In a way, this is another version of the scenario we discussed when first talking about projection: we want a way to describe a large, high-dimensional set of data in a lower dimension. In the case of visualization, we choose a meaningful subspace to project our data onto. In the case of least squares approximation, we simply want to find a simpler way to describe our data.
From an information theoretic point of view, this is essentially lossy compression. Compression in information theoretic terms is the technique of finding smaller, simpler descriptions of objects (in this case, large amounts of data). For instance, the most obvious way to describe something is to describe it fully: just copy and list the entirety of our data.

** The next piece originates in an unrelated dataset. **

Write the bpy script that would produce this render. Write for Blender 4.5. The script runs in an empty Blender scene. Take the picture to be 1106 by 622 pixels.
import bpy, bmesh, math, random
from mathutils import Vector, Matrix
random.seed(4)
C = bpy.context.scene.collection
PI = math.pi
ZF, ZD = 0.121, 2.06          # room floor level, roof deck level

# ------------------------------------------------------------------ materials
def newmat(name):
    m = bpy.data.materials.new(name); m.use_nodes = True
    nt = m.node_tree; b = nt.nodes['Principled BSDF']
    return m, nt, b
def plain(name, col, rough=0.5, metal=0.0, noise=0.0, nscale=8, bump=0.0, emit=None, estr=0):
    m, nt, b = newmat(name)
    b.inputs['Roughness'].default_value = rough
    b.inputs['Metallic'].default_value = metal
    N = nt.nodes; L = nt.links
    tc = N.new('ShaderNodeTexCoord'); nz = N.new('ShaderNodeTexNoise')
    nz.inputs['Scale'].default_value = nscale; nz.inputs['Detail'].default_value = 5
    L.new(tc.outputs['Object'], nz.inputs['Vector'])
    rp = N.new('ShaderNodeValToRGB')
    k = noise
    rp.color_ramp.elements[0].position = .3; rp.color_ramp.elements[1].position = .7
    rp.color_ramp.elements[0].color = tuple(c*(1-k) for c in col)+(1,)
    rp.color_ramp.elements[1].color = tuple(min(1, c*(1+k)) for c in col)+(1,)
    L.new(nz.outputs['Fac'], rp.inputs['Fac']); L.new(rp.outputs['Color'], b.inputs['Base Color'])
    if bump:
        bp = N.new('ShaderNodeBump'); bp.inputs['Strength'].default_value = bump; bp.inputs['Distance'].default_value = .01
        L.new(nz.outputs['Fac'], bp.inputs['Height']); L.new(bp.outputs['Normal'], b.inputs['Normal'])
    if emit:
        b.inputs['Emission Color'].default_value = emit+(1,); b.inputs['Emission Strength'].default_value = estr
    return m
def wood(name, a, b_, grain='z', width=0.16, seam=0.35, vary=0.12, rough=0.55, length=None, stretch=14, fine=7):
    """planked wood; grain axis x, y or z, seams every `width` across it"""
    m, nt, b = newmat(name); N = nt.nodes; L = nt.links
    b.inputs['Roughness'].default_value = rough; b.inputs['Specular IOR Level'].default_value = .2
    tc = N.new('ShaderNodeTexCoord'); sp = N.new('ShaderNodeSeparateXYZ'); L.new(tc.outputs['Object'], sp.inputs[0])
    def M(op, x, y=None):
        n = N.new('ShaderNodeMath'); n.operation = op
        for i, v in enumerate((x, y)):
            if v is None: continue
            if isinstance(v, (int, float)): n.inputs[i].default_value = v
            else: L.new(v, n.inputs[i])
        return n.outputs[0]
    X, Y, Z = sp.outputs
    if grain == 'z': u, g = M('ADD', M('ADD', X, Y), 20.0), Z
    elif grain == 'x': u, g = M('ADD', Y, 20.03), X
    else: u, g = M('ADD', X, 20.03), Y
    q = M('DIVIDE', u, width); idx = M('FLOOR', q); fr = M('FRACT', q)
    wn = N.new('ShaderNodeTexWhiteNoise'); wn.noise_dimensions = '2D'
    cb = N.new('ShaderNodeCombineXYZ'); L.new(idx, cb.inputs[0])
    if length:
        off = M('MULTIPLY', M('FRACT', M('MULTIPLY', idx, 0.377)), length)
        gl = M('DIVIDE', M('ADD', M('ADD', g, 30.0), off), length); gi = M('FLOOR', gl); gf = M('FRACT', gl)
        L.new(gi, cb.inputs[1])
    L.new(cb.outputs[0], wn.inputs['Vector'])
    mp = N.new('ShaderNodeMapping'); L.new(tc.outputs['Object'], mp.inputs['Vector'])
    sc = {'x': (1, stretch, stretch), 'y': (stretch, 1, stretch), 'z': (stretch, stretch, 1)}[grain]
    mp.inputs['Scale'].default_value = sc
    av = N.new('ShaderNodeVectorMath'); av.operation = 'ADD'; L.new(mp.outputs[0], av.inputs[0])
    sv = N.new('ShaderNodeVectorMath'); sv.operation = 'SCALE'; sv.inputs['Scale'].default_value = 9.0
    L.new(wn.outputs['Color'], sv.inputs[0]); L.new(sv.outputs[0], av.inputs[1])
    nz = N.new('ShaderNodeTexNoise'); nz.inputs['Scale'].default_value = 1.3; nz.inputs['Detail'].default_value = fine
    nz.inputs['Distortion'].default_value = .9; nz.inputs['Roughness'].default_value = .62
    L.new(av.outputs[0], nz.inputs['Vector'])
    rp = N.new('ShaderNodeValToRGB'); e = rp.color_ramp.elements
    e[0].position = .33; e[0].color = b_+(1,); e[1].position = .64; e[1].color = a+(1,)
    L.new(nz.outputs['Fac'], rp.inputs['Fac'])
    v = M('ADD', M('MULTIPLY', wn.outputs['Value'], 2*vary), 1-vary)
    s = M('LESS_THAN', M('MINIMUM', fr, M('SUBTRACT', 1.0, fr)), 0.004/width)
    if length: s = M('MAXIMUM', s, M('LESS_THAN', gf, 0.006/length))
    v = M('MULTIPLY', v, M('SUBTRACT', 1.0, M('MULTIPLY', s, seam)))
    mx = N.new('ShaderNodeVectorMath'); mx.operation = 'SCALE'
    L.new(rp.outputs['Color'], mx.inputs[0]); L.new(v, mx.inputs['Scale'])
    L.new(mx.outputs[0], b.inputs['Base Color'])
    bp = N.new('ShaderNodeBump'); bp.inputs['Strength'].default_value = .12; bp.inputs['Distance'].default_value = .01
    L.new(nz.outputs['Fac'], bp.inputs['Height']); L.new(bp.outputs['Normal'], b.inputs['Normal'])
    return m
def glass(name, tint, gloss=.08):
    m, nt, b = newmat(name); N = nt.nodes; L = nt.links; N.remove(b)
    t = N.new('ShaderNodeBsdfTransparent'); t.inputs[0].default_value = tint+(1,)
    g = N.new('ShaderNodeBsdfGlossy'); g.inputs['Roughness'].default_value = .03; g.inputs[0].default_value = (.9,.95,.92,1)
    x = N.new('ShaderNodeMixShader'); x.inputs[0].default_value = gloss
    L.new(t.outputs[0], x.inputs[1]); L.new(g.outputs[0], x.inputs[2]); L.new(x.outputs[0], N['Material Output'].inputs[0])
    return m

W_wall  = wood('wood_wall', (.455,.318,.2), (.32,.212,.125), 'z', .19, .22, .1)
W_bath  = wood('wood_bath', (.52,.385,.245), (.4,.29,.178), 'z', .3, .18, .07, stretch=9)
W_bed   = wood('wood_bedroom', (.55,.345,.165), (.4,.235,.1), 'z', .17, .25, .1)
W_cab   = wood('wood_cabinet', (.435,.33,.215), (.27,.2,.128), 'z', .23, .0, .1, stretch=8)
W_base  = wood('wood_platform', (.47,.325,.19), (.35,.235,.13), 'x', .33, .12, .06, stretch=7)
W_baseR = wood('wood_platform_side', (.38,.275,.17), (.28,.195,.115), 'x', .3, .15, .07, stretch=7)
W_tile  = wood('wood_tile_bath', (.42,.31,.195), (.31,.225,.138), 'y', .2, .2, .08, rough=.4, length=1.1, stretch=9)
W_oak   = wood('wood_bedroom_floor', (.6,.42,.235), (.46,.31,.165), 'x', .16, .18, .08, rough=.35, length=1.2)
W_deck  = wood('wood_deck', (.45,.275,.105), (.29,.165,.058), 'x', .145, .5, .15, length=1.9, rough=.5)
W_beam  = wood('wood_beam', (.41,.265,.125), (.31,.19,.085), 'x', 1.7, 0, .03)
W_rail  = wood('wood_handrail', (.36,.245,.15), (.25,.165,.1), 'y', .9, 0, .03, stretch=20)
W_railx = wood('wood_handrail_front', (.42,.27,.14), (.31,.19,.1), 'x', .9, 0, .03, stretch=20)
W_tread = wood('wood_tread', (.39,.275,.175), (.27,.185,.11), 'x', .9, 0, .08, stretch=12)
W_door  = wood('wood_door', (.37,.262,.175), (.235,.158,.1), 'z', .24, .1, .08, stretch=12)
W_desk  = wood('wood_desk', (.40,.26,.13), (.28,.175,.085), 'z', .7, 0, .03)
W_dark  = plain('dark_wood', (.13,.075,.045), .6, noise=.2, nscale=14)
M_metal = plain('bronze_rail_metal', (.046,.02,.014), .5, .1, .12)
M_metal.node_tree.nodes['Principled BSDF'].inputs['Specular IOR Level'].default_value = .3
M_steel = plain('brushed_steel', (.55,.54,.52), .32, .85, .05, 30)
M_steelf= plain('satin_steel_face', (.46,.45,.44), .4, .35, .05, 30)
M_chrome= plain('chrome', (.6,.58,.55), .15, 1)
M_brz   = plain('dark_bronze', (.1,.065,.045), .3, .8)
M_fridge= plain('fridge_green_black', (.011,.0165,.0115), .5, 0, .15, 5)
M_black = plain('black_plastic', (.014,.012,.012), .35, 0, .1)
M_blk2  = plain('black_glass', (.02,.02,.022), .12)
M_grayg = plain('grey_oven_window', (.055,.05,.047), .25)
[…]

But this is often too much and too complex. Instead, our data likely has patterns and structure embedded within it. We can exploit these regularities to find smaller, but slightly less accurate descriptions of our data.
This is important because working with large, complex data means that we often have to approximate and interpolate our dataset. For instance, if we wanted to train a model based on our data, we would need a way to gauge its accuracy. The obvious way: testing it against the entire dataset, is not feasible. Instead, we have to come up with approximations, like a lower-dimensional least squares approximation, that can be computationally feasible to test against.